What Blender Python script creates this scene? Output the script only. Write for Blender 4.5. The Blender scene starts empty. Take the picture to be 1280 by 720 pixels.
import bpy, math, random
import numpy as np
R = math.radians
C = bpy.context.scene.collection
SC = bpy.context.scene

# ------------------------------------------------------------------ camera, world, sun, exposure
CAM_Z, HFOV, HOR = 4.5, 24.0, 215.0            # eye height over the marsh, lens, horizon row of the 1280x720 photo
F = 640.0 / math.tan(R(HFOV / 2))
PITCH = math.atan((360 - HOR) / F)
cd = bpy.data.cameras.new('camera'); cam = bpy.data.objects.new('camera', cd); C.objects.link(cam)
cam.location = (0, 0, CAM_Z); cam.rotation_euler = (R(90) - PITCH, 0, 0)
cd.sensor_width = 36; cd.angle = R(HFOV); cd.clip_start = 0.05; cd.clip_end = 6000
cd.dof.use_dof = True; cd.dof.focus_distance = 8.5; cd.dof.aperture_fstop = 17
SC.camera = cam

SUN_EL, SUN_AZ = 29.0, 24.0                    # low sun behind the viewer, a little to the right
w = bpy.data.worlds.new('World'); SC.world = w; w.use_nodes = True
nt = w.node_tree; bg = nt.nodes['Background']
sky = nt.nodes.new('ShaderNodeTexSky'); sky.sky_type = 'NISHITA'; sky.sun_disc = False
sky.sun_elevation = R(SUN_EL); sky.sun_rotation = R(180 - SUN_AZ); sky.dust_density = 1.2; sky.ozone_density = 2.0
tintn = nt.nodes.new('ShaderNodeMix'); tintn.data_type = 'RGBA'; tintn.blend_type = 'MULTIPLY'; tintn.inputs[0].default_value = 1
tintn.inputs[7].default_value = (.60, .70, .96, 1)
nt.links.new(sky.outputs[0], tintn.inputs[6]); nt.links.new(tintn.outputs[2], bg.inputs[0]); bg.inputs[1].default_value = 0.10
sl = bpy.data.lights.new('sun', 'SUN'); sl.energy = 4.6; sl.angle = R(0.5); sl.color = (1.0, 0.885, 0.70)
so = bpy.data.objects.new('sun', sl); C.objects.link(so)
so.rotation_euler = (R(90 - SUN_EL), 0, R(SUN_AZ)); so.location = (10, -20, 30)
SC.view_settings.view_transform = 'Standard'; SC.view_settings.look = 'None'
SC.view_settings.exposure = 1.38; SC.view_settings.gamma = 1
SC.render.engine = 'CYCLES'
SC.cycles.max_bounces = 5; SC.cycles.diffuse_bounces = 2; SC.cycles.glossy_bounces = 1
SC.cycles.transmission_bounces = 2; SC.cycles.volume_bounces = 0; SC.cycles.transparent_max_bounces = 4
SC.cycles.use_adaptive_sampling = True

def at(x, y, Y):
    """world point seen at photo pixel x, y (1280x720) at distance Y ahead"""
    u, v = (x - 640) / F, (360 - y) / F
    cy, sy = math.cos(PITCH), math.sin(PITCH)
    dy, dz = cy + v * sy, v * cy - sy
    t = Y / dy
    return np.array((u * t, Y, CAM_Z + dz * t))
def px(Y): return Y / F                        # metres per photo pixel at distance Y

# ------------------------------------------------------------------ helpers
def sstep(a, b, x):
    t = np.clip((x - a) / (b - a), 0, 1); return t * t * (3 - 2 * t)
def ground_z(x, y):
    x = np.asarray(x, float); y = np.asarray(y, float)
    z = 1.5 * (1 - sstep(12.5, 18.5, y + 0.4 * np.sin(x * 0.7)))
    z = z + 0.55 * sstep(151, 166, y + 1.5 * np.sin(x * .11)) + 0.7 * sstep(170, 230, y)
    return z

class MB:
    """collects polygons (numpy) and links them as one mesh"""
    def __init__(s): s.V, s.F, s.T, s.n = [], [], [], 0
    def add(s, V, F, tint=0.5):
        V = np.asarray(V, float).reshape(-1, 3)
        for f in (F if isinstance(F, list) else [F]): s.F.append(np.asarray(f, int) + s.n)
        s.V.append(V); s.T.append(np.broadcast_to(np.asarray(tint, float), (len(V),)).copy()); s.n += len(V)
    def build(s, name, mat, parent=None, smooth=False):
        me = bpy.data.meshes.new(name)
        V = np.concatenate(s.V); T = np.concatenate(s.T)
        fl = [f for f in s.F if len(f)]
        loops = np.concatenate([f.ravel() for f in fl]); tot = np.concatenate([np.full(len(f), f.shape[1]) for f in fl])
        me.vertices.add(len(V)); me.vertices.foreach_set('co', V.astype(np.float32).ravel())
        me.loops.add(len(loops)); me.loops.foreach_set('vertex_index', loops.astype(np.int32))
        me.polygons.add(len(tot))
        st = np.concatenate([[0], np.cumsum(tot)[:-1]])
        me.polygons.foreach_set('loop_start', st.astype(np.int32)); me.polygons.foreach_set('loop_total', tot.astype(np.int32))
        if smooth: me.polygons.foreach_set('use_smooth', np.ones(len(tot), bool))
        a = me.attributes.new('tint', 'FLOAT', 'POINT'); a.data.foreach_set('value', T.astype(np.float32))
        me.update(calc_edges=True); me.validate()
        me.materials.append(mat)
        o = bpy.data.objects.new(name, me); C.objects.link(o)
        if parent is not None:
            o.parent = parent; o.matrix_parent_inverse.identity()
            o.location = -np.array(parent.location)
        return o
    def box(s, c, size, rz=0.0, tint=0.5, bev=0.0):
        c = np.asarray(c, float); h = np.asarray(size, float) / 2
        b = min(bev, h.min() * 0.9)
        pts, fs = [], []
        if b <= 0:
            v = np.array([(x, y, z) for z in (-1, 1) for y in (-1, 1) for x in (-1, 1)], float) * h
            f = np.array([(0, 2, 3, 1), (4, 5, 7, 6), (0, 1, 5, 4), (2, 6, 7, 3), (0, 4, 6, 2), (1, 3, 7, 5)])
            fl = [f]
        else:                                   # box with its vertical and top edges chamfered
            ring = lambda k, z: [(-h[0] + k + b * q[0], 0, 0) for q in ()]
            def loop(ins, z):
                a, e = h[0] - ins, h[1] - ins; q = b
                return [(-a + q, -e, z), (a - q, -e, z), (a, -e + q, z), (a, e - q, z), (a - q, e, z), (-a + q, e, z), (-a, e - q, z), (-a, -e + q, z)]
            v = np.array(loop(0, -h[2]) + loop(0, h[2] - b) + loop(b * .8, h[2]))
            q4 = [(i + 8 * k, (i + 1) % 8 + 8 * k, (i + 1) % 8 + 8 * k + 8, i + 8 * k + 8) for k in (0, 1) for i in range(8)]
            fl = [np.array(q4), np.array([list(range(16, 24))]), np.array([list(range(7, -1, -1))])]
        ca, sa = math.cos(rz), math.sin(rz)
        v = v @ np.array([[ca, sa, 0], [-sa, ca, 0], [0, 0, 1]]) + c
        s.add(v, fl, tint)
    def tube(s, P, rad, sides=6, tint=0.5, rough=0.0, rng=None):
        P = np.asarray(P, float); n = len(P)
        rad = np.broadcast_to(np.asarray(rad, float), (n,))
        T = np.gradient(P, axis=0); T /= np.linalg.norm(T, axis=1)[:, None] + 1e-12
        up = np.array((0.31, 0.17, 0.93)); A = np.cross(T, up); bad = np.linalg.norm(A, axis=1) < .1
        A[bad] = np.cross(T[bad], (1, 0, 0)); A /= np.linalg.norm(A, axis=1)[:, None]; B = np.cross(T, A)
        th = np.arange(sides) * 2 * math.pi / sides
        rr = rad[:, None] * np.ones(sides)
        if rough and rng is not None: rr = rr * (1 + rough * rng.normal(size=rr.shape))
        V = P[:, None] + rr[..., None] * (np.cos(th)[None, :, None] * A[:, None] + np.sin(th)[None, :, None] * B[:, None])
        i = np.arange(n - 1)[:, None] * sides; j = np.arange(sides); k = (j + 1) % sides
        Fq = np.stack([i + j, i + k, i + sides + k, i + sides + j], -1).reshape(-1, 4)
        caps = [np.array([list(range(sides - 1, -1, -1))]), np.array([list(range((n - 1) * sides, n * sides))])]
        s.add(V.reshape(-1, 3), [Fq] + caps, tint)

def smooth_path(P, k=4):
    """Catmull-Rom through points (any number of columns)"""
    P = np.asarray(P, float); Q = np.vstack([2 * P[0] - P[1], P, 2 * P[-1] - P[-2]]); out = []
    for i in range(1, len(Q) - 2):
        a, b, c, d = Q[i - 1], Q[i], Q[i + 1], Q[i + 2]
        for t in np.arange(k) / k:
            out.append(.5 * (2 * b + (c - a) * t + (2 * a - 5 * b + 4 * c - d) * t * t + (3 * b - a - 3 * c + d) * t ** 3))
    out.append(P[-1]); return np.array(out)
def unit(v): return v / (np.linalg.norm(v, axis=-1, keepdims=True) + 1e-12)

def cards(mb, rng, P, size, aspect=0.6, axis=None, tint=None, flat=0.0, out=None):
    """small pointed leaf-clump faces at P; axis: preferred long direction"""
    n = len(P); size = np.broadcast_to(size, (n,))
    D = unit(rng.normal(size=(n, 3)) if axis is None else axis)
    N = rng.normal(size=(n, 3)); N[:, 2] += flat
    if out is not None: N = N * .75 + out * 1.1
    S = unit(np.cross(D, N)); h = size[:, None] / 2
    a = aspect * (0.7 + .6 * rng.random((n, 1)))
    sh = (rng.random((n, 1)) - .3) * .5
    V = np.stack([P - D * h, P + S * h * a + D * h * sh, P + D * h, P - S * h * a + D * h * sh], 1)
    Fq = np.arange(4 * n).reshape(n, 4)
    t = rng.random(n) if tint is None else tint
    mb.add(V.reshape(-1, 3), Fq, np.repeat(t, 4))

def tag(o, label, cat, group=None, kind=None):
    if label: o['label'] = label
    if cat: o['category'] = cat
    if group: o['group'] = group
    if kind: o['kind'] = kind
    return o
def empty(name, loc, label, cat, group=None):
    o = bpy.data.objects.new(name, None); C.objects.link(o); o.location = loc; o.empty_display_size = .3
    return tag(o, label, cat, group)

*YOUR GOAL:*
From the very first line of the data through the line with "SC = bpy.context.scene" in it, please reproduce each line exactly and output nothing more.

*OUTPUT BELOW:*
What Blender Python script creates this scene? Output the script only. Write for Blender 4.5. The Blender scene starts empty. Take the picture to be 1280 by 720 pixels.
import bpy, math, random
import numpy as np
R = math.radians
C = bpy.context.scene.collection
SC = bpy.context.scene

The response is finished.